На эту эмиграцию Россия копила силы веками. Ее она никогда не забудет. Это- лучшее, что она взрастила, успела выкормить в «прохладной детской молодого века» и потом как любящая мать, вытолкнула, отторгла от себя, чтобы они не погибли вместе с ней. И они долго не могли понять, почему? Что они сделали? Почему они оказались на чужбине? И долго, долго они смотрели назад, не в силах вытеснить из памяти этот образ, эту землю, эту речь, эту безумную любовь и ненависть, эту ничем не восполнимую тоску. И всю эту, впитанную с молоком и кровью, Россию они несли в себе всю жизнь, раненные Россией и не оправившиеся от этой раны, и долгими зимними вечерами пытались передать своим вырастающим на чужбине детям этот горячечный бред, эту боль, это страстное ожидание, готовность вернуться: «вот-вот, и мы поедем в Россию». Этого не понять тем, кто сейчас живет в ней, это трудно понять эмигрантам последующих волн. Но это может косвенно сказать нам, какую же Россию мы на самом дела потеряли, если эти люди, цвет мировой науки и культуры, так ее любили.

Хотя качество любви больше характеризует любящего, чем объект любви. Значит, речь пойдет и о том, каких сынов и дочерей потеряла Россия, какой тип личности стал в ней раритетом.

Так называемую «белую эмиграцию» составляли, «представители всех классов, сословий, положений и состояний». Людей гнал за границу ужас насилия и гражданской войны, ощущение чего-то мрачного, неостановимо надвигающегося на Россию.

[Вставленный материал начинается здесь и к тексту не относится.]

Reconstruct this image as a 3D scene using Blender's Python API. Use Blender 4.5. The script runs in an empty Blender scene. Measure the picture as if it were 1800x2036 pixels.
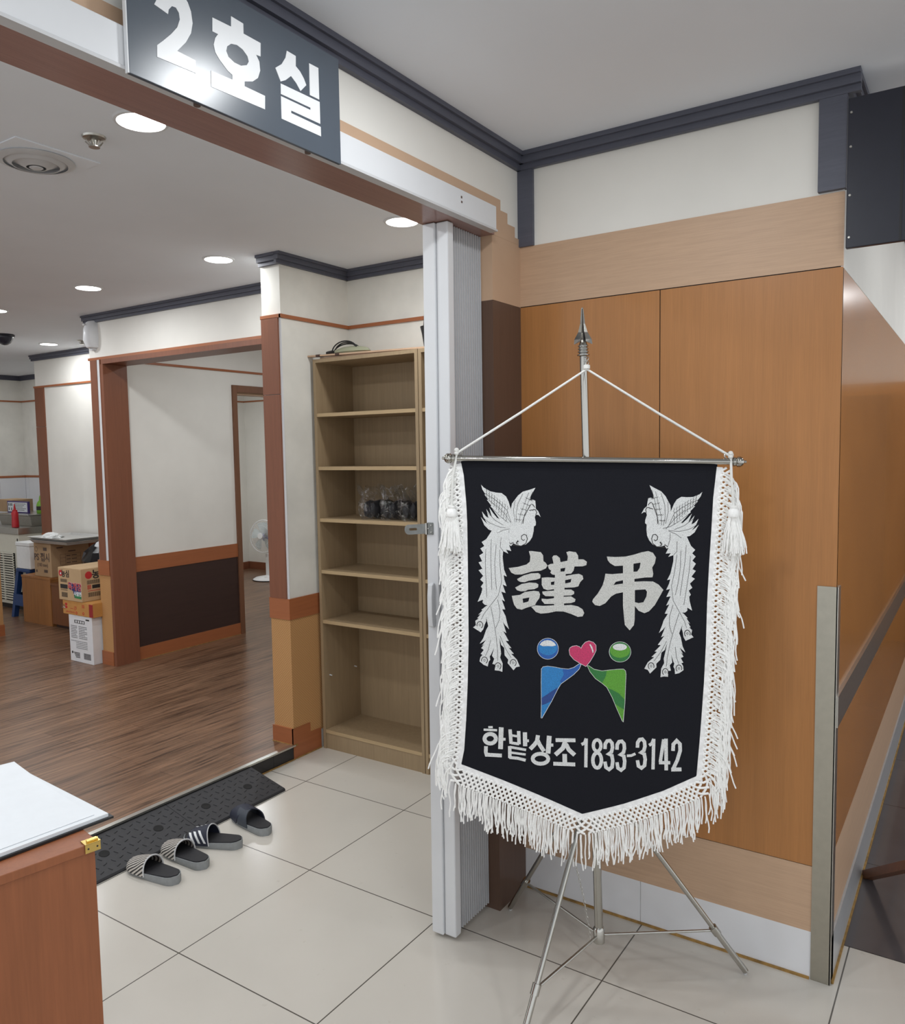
import bpy, bmesh, math, random
from mathutils import Vector, Matrix
from mathutils.geometry import tessellate_polygon
SC = bpy.context.scene
COL = SC.collection
random.seed(7)
PI = math.pi

# ---------------------------------------------------------------- camera, world, exposure
cam_data = bpy.data.cameras.new('camera')
cam_data.sensor_fit = 'HORIZONTAL'
cam_data.sensor_width = 36.0
cam_data.lens = 1582.53 / 1800.0 * 36.0
cam_data.clip_start = 0.02
cam = bpy.data.objects.new('camera', cam_data)
COL.objects.link(cam)
CR, CU, CF = (0.55361958, -0.83261424, -0.01609032), (0.07215896, 0.02871305, 0.99697976), (0.82963754, 0.55310857, -0.07597669)
cam.matrix_world = Matrix(((CR[0], CU[0], -CF[0], 0), (CR[1], CU[1], -CF[1], 0), (CR[2], CU[2], -CF[2], 1.5956), (0, 0, 0, 1)))
SC.camera = cam
world = bpy.data.worlds.new('world')
SC.world = world
world.use_nodes = True
world.node_tree.nodes['Background'].inputs[0].default_value = (0.94, 0.97, 1.0, 1)
world.node_tree.nodes['Background'].inputs[1].default_value = 1.0
vs = SC.view_settings
vs.view_transform = 'Standard'
vs.look = 'None'
vs.exposure = 0.28
vs.gamma = 1.0
vs.use_curve_mapping = False
SC.cycles.max_bounces = 10
SC.cycles.diffuse_bounces = 6
SC.cycles.caustics_reflective = False
SC.cycles.caustics_refractive = False
SC.cycles.sample_clamp_indirect = 6.0

# recessed LED lamps that are above or behind the picture: (x, y, watts)
CEIL = 2.6


def lamp(name, x, y, watts, z=CEIL - 0.004, size=0.14, color=(0.95, 0.98, 1.0), parent=None):
    ld = bpy.data.lights.new(name, 'AREA')
    ld.shape = 'DISK'
    ld.size = size
    ld.energy = watts
    ld.color = color
    o = bpy.data.objects.new(name, ld)
    COL.objects.link(o)
    o.location = (x, y, z)
    if parent:
        o.parent = parent
        o.location = Vector((x, y, z)) - parent.location
    return o


for x, y, w in ((1.47, 0.8, 6), (1.47, -0.8, 5), (0.2, 0.8, 5), (0.2, -0.8, 5), (-1.1, 0.0, 5), (3.3, -0.5, 4), (4.6, -0.5, 6), (6.0, -0.5, 8), (0.28, 2.14, 5), (0.28, 3.3, 5), (0.28, 4.455, 5), (1.55, 3.3, 5), (1.55, 4.455, 5), (1.55, 5.61, 5), (1.55, 6.77, 5), (0.2, 6.7, 5), (2.82, 7.9, 5), (4.6, 8.9, 5), (1.5, 8.9, 5), (4.4, 4.2, 7), (6.2, 4.2, 6), (6.0, 6.8, 12), (5.0, 7.2, 8)):
    lamp('ceiling_lamp', x, y, w)


# ---------------------------------------------------------------- materials
def lin(c):
    return tuple(((v / 255.0) / 12.92 if v / 255.0 <= 0.04045 else ((v / 255.0 + 0.055) / 1.055) ** 2.4) for v in c) + (1.0,)


class NT:
    def __init__(s, name):
        s.m = bpy.data.materials.new(name)
        s.m.use_nodes = True
        s.t = s.m.node_tree
        s.b = s.t.nodes['Principled BSDF']

    def n(s, kind, **kw):
        nd = s.t.nodes.new(kind)
        for k, v in kw.items():
            if k.startswith('i_'):
                key = k[2:].replace('_', ' ')
                nd.inputs[int(key) if key.isdigit() else key].default_value = v
            else:
                setattr(nd, k, v)
        return nd

    def l(s, a, b):
        s.t.links.new(a, b)

    def coords(s, scale=(1, 1, 1), loc=(0, 0, 0), rot=(0, 0, 0), kind='Object'):
        tc = s.n('ShaderNodeTexCoord')
        mp = s.n('ShaderNodeMapping')
        mp.inputs['Scale'].default_value = scale
        mp.inputs['Location'].default_value = loc
        mp.inputs['Rotation'].default_value = rot
        s.l(tc.outputs[kind], mp.inputs[0])
        return mp.outputs[0]

    def mix(s, fac, a, b, blend='MIX'):
        m = s.n('ShaderNodeMix', data_type='RGBA', blend_type=blend)
        if hasattr(fac, 'links'):
            s.l(fac, m.inputs[0])
        else:
            m.inputs[0].default_value = fac
        for v, i in ((a, 6), (b, 7)):
            if hasattr(v, 'links'):
                s.l(v, m.inputs[i])
            else:
                m.inputs[i].default_value = v
        return m.outputs[2]

    def ramp(s, fac, stops):
        r = s.n('ShaderNodeValToRGB')
        e = r.color_ramp.elements
        while len(e) < len(stops):
            e.new(0.5)
        for el, (p, c) in zip(e, stops):
            el.position = p
            el.color = c
        s.l(fac, r.inputs[0])
        return r.outputs[0]

    def noise(s, vec, scale=5, detail=4, rough=0.55, dist=0.0):
        nd = s.n('ShaderNodeTexNoise')
        nd.inputs['Scale'].default_value = scale
        nd.inputs['Detail'].default_value = detail
        nd.inputs['Roughness'].default_value = rough
        nd.inputs['Distortion'].default_value = dist
        s.l(vec, nd.inputs['Vector'])
        return nd.outputs[0]

    def bump(s, h, strength=0.2, dist=0.01):
        b = s.n('ShaderNodeBump')
        b.inputs['Strength'].default_value = strength
        b.inputs['Distance'].default_value = dist
        s.l(h, b.inputs['Height'])
        s.l(b.outputs[0], s.b.inputs['Normal'])

    def set(s, rough=0.5, metal=0.0, spec=0.5, coat=0.0):
        s.b.inputs['Roughness'].default_value = rough
        s.b.inputs['Metallic'].default_value = metal
        s.b.inputs['Specular IOR Level'].default_value = spec
        s.b.inputs['Coat Weight'].default_value = coat
        return s

    def color(s, c):
        if hasattr(c, 'links'):
            s.l(c, s.b.inputs['Base Color'])
        else:
            s.b.inputs['Base Color'].default_value = c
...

Наряду с эвакуацией частей белых армий шла так называемая мирная эмиграция: «буржуазные специалисты», деятели культуры и искусства, получив под разными предлогами командировки и выездные визы, стремились за пределы своей, по выражению Артема Веселого, «кровью умытой» Родины. Национальный, половозрастной, социальный состав уехавших характеризует информация, собранная в Варне в 1922г. (3354 опросных листа). Уезжали преимущественно русские (95,2%), мужчины (73,3%), среднего возраста от 17 до 55 лет (85,5%), образованные (54,2%) Это ли не цвет нации, не самая активная и лучшая ее часть? Это была частица живого сердца русского народа, безжалостно и навсегда вырванная из обезумевшего, страдающего тела России.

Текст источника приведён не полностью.